Eduardo Alemán and Sebastián Saiegh, "Legislative Preferences, Political Parties, and Coalition Unity in Chile"
Competition between two stable multiparty coalitions has dominated electoral and legislative politics in post-Pinochet Chile. However, several scholars dispute the argument that a fundamental change has realigned the party system. The point of contention is whether a bipolar pattern has replaced the traditional three-way split (tres tercios) in political competition. These alternative hypotheses about the cohesion of parties and coalitions in the legislative arena can be tested through an analysis of the voting records of Chilean deputies. Coalition membership rather than partisan positions dictate legislative behavior. Therefore, the Chilean electoral coalitions are not merely electoral pacts. Rather, they constitute two distinct policy-based coalitions.
Christoffer Green-Pedersen, "The Conflict of Conflicts in Comparative Perspective: Euthanasia as a Political Issue in Denmark, Belgium, and the Netherlands"
Political science has never paid much comparative attention to what Schattschneider called the “conflict of conflicts.” However, this question is becoming increasingly important as the conflict structure in many western countries is breaking up. Is the ability to link an issue to an already existing conflict in the party system crucial for it to become a political issue? This question is addressed through a study of the issue of euthanasia in Denmark, Belgium, and the Netherlands. Euthanasia became a political issue in the Netherlands and Belgium because it was linked to the religious/secular conflict in the party system. As a consequence of the politicization, the Netherlands and Belgium have legalized euthanasia.
Anthony Mughan, "Economic Insecurity and Welfare Preferences: A Micro-Level Analysis"
Economic insecurity is commonly held to be the key psychological mechanism underpinning the relationship between rapid economic change and the size of welfare states. Transformations like deindustrialization and globalization are held to create winners and losers, and the latter demand greater governmental protection against the forces undermining their economic insecurity. This individual-level relationship has been assumed rather than specified and tested. Economic insecurity can take more than one form. Moreover, its different forms vary not only in their socioeconomic roots, but also in their relationship to support for enhanced social protection. A comparison of the United States and Australia highlights the variability of economic insecurity’s impact of welfare preferences and the need to unpack the complexity of their relationship.
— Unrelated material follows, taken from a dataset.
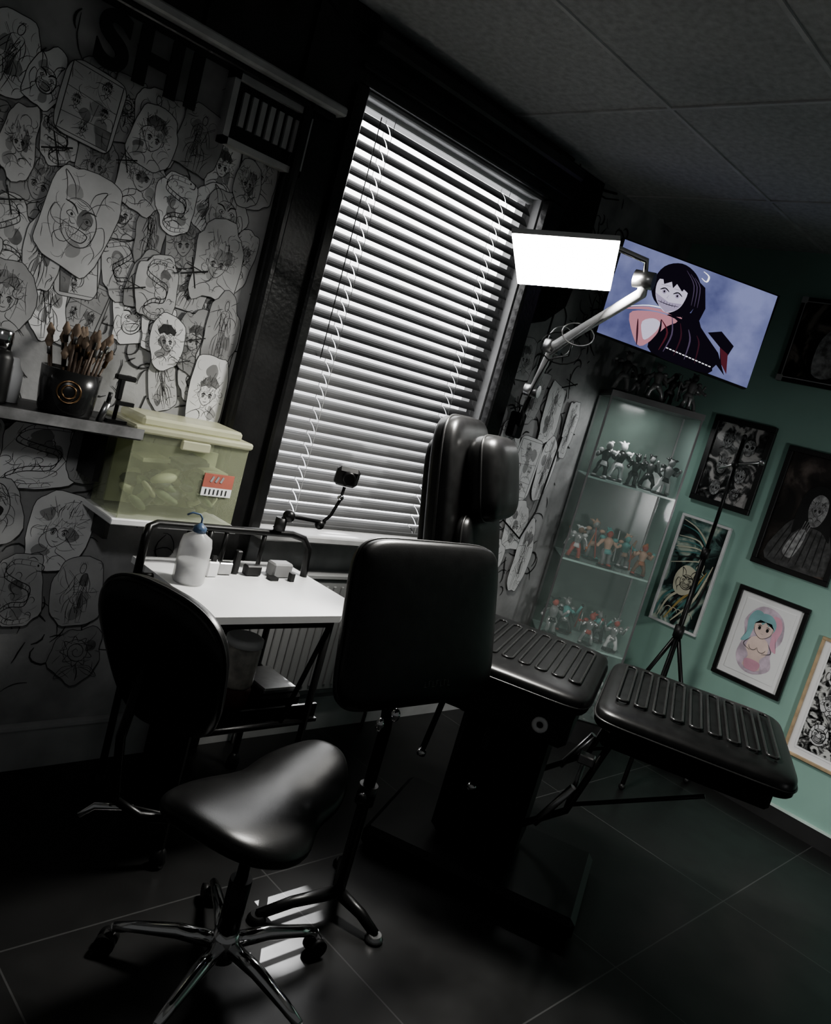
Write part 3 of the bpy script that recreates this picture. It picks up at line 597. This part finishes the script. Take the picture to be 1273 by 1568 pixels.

Lucy Mansergh and Robert Thomson, "Election Pledges, Party Competition, and Policymaking"
Election pledges are made on important issues and on the policy themes parties emphasize most. Pledges made by parties that enter the government after elections are more likely to be enacted than those made by parties that do not. Substantial differences in rates of pledge enactment can be found among majoritarian, coalition, and bicameral systems. New evidence on elections in Ireland, where coalition governments are common, is compared with the Netherlands, the U.K., the U.S., Canada, and Greece. Ireland and the Netherlands are crucial cases for theories of cabinet governance that feature the coalition agreement and the allocation of ministerial portfolios.
Devashree Gupta, "Selective Engagement and Its Consequences for Social Movement Organizations: Lessons from British Policy in Northern Ireland"
How do governments respond to the demands of different social movement organizations? They respond selectively, embracing some movement groups as acceptable bargaining partners, while sidelining or repressing others. Thus, they create uneven political opportunity structures that prompt organizations to pursue divergent protest strategies. Selective engagement is a double-edged sword. Groups that forge a closer relationship with state actors can benefit from increased access, but they also face shorter time horizons to deliver change and risk alienating their members. Over time, these side effects can minimize the worth of “desirable” groups to governments, while making it possible for organizations previously left out of the process to increase their clout and demand entry.
Review Article: Antonis A. Ellinas, "Phased Out: Far Right Parties in Western Europe"
Much like earlier studies of the far right, recent scholarship asks why far right parties advanced in some West European democracies but not in others, but its answers differ. Socioeconomic explanations, which dominated earlier studies, are now only the starting point to explain the electoral trajectories of the far right. Recent scholarship lays more emphasis on the domestic political setting, examining the effects of party competition, organization, and appeals. Moreover, it attempts to correct the earlier neglect of electoral institutions. Its findings do not yield firm conclusions about the drivers of far right performance, but the theoretical implications are too important to miss. Future scholarship must pay closer attention to temporal variation in far right performance.